_Recorded information:_
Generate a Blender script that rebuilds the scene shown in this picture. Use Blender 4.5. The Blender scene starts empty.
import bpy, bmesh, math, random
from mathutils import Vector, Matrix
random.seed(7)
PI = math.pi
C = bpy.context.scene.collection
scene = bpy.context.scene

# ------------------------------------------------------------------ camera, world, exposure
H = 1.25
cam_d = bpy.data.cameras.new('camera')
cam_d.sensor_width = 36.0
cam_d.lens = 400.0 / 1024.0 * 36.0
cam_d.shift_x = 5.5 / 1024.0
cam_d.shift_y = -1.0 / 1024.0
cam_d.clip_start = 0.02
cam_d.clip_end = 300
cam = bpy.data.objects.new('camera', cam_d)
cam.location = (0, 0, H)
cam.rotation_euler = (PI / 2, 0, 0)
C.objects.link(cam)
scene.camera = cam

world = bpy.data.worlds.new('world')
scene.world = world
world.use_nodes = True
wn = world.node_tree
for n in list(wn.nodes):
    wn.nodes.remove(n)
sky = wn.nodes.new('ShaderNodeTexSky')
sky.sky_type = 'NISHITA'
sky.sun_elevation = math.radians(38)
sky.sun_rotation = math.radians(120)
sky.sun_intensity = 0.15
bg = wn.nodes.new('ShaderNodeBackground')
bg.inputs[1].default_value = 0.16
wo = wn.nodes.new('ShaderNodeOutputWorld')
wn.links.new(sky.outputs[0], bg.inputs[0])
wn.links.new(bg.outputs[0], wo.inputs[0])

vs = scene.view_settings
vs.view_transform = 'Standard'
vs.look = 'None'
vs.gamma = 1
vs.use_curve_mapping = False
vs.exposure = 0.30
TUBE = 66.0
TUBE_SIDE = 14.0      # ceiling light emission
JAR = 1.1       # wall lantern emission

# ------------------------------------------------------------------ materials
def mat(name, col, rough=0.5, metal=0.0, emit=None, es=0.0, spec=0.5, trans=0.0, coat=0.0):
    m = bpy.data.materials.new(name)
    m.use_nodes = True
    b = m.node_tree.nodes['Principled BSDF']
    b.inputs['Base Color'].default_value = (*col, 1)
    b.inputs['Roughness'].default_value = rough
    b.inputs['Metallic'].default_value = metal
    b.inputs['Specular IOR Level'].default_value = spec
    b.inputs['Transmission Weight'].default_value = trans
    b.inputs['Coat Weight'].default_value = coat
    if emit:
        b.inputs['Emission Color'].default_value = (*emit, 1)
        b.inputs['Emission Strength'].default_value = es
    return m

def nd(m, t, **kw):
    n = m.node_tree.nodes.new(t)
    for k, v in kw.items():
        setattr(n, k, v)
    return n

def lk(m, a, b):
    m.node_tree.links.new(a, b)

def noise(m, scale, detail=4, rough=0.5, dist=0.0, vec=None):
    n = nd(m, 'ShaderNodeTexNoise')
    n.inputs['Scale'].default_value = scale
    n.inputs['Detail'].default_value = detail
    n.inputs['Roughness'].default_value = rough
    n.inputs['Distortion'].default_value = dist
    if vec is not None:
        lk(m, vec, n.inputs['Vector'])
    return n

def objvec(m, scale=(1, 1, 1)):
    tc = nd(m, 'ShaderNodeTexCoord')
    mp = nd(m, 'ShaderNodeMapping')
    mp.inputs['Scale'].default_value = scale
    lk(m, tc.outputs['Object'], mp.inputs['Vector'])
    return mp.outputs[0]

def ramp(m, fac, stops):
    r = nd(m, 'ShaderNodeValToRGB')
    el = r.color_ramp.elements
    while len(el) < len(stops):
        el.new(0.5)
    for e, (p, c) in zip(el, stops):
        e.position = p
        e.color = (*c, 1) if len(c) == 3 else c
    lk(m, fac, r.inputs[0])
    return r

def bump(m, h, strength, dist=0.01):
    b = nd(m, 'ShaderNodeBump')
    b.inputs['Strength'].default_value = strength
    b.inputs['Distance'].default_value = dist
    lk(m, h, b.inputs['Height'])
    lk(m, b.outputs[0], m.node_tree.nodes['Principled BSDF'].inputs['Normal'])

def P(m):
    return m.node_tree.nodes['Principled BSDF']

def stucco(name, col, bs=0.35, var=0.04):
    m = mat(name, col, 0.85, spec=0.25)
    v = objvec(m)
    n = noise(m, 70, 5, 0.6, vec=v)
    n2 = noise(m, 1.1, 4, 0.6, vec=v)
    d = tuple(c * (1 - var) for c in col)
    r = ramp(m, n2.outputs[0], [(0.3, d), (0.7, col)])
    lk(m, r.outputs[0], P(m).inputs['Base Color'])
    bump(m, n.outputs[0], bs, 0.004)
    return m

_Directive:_
What is needed is an exact copy of the lines from the start of the listing through the line where "wall lantern emission" sits, please, both end lines included and nothing more.

_Correct result:_
Generate a Blender script that rebuilds the scene shown in this picture. Use Blender 4.5. The Blender scene starts empty.
import bpy, bmesh, math, random
from mathutils import Vector, Matrix
random.seed(7)
PI = math.pi
C = bpy.context.scene.collection
scene = bpy.context.scene

# ------------------------------------------------------------------ camera, world, exposure
H = 1.25
cam_d = bpy.data.cameras.new('camera')
cam_d.sensor_width = 36.0
cam_d.lens = 400.0 / 1024.0 * 36.0
cam_d.shift_x = 5.5 / 1024.0
cam_d.shift_y = -1.0 / 1024.0
cam_d.clip_start = 0.02
cam_d.clip_end = 300
cam = bpy.data.objects.new('camera', cam_d)
cam.location = (0, 0, H)
cam.rotation_euler = (PI / 2, 0, 0)
C.objects.link(cam)
scene.camera = cam

world = bpy.data.worlds.new('world')
scene.world = world
world.use_nodes = True
wn = world.node_tree
for n in list(wn.nodes):
    wn.nodes.remove(n)
sky = wn.nodes.new('ShaderNodeTexSky')
sky.sky_type = 'NISHITA'
sky.sun_elevation = math.radians(38)
sky.sun_rotation = math.radians(120)
sky.sun_intensity = 0.15
bg = wn.nodes.new('ShaderNodeBackground')
bg.inputs[1].default_value = 0.16
wo = wn.nodes.new('ShaderNodeOutputWorld')
wn.links.new(sky.outputs[0], bg.inputs[0])
wn.links.new(bg.outputs[0], wo.inputs[0])

vs = scene.view_settings
vs.view_transform = 'Standard'
vs.look = 'None'
vs.gamma = 1
vs.use_curve_mapping = False
vs.exposure = 0.30
TUBE = 66.0
TUBE_SIDE = 14.0      # ceiling light emission
JAR = 1.1       # wall lantern emission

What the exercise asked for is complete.